When he returned next spring, a full 2 years after losing his job in Oxford, he was more fortunate. No, he didn’t get a post in the UK, but with the Royal Dutch Oceanography Institute on an Island in the North Sea.
This young man is no geek – he is popular, sociable and athletic (he will be running in the Great Eastern half marathon next weekend) and plays in a 5-a-side team. What he is is middle-class, educated and a scientist in a provincial English city where all employment, even by national companies in retail, insurance and engineering is controlled by employment agencies.
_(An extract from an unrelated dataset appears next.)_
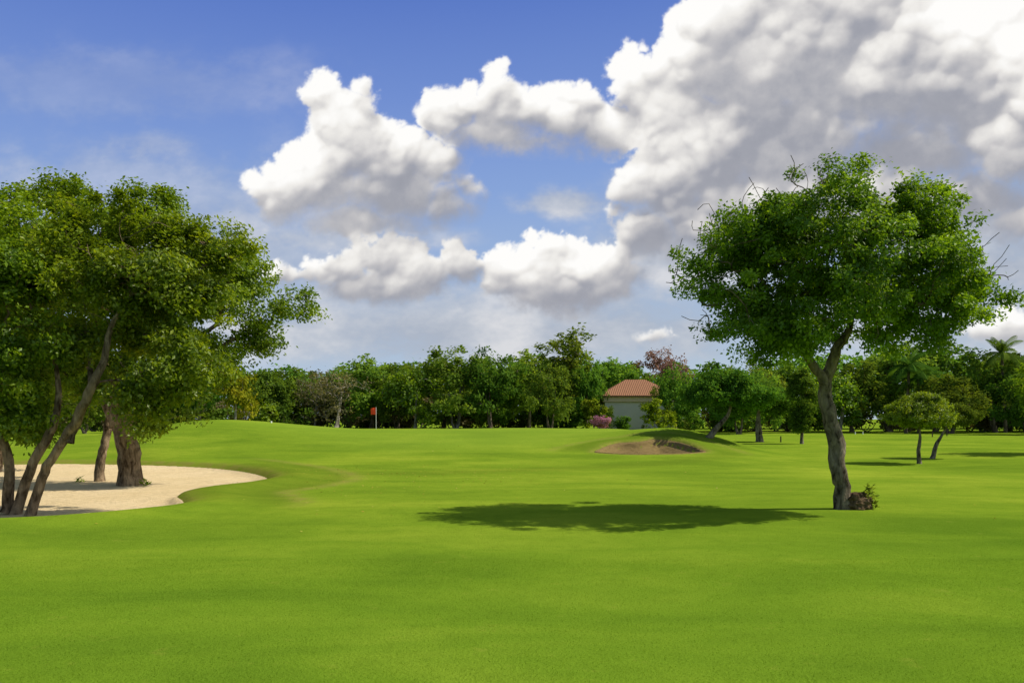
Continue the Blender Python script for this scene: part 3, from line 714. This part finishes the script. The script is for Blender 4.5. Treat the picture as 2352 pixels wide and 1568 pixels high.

The agencies employ clerks who can read, write and wordprocess. they choose from the 100s of CVs, people who they recognise as suiting what the employer wants – reliable, undemanding, adequately educated but not ‘over qualified’.
Oh, and by the way, the Claimant Count and the count of those ‘Not in Employment and Seeking Work’ (set by the International Labour Organisation and used by the Office for National Statistics) are quite separate statistics and even the BBC knows the difference. I just hope Nick and his advisers do.